Chevron Renewable Energy Group Lab Has the Answers

The Iowa Department of Transportation turns to the Chevron Renewable Energy Group technical services team for fuel-related issues.

For the Iowa Department of Transportation (DOT) fleet, fuel performance can be a public safety issue.

More than 900 of its 1,500 diesel-powered vehicles are snowplow trucks responsible for clearing roadways during Iowa’s long and snowy winters. Other trucks are used for bridge inspections and to change lights that illuminate roadways. In addition, a city fire department and ambulances fuel at Iowa DOT headquarters in Ames.

So when the Iowa DOT, which has been using biodiesel blends for more than two decades, has a fuel-related question, it needs to know exactly what’s going on and it needs answers quickly. That’s why it turns to the technical services team at Chevron Renewable Energy Group for the toughest questions.

“Chevron Renewable Energy Group has a world-class laboratory with world-class professionals working there,” says David May, Fleet Manager for Iowa DOT. “They’re always interested in getting to the bottom of it, and their response is always timely.”

Resolving the toughest problems

May’s favorite example of this is when one of the Iowa DOT’s 50 fueling locations was experiencing filter plugging issues at the dispenser.

They couldn’t figure out why it was happening, so May took a fuel sample and the filter to the lab at Chevron Renewable Energy Group headquarters in Ames.

The Chevron Renewable Energy Group technical services team has a state-of the-art facility that allows them to perform a root cause analysis to determine why an issue is happening.

“What they determined was the problem was related to a drag-reducing agent, which is used in pipelines to help reduce friction,” May says.

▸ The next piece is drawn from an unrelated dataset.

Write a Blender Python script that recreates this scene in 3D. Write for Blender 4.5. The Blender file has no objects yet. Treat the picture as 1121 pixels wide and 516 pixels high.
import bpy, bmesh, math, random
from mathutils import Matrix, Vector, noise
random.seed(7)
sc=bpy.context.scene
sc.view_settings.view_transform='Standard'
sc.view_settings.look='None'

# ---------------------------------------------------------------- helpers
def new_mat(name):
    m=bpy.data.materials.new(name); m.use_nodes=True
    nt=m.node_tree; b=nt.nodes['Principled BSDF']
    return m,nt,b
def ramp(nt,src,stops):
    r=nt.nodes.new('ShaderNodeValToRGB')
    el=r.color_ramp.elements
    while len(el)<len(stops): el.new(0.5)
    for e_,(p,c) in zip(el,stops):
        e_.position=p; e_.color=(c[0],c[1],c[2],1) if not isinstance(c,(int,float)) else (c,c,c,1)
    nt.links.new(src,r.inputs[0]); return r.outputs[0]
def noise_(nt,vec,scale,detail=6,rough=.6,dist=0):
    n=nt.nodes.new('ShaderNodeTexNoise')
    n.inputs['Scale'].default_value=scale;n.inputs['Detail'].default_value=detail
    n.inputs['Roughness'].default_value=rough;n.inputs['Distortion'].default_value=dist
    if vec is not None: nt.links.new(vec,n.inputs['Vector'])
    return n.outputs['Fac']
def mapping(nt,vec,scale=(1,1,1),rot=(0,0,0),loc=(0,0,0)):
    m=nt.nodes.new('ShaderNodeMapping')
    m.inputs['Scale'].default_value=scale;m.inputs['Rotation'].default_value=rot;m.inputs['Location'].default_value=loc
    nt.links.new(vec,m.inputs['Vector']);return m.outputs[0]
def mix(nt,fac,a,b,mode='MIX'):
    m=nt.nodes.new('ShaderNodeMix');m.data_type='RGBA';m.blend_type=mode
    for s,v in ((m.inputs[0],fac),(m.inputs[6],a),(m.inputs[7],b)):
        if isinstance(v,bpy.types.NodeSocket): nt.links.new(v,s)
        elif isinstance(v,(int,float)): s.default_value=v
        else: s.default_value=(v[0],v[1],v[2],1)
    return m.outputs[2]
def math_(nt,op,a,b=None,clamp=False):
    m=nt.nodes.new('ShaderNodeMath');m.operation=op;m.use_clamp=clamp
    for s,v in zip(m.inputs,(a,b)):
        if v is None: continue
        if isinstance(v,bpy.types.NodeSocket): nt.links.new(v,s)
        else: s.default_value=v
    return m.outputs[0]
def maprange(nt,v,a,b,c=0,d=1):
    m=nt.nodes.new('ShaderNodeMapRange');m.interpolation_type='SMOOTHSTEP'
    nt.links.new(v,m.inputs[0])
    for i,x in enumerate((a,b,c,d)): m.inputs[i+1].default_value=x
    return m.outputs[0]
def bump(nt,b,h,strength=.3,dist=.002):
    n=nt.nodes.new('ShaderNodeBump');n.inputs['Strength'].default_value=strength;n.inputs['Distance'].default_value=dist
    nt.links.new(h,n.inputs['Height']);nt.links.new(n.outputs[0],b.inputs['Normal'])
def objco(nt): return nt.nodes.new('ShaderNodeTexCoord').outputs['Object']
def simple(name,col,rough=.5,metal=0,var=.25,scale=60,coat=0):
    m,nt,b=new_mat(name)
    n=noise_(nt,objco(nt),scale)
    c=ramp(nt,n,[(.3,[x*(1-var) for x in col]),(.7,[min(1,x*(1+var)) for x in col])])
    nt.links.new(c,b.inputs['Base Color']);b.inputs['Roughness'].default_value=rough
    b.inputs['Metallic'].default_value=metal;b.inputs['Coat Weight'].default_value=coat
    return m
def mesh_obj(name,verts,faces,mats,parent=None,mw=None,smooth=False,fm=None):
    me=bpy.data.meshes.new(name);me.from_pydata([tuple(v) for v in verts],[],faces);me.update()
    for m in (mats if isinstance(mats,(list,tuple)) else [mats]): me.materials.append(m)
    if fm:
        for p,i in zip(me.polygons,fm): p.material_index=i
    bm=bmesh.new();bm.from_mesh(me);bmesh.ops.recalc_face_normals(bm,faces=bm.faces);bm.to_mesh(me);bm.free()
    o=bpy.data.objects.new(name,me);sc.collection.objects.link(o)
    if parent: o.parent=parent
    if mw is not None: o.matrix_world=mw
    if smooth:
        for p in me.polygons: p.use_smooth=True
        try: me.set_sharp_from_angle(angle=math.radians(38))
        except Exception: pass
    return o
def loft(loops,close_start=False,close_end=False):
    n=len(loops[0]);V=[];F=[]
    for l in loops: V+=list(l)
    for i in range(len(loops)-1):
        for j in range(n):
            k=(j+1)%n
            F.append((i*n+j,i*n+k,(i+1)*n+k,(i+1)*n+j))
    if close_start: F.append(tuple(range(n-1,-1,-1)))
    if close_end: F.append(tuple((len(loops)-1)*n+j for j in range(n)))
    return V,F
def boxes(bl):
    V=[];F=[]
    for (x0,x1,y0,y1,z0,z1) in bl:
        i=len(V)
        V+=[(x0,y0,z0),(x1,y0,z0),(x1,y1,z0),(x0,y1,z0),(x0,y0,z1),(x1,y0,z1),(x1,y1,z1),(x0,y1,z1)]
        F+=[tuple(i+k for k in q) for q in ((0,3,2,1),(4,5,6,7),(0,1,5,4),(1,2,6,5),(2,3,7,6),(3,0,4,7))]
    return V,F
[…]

Typically, the additive is diluted to the point that it is not a problem. Chevron Renewable Energy Group, with the help of a mass spectrometer, an instrument used for sample analysis, was able to trace the issue to a concentrated amount of a drag-reducing agent making its way to the Iowa DOT fueling site.

“This was a very rare problem,” May says. “Rare to the extent that I asked our Iowa DOT lab and other fuel labs, and no one had ever heard of a drag reducer being present in a level that plugs fuel filters.”

Better performance with biodiesel

May and the folks at the Iowa DOT can’t tell a difference in performance when using emissions-reducing biodiesel. In fact, they see performance-related benefits.

“We believe we have fewer fuel-system-related failures because biodiesel adds lubricity,” he says. “Also, our plow operators can tell if there’s a reduction in horsepower, and we have all the horsepower that we would ever want with biodiesel. And I can say that the pricing tends to be favorable between biodiesel and petroleum diesel.”

The Iowa DOT gets some but not all of its biodiesel blended fuel from Chevron Renewable Energy Group. But May always seeks the expertise of the Chevron Renewable Energy Group technical services team when there’s a difficult question he needs to get answered.

“Chevron Renewable Energy Group has been very generous in their willingness to help solve puzzles, and they don’t care whose fuel it is,” he says. “They just want to help us resolve any issues we’re having.”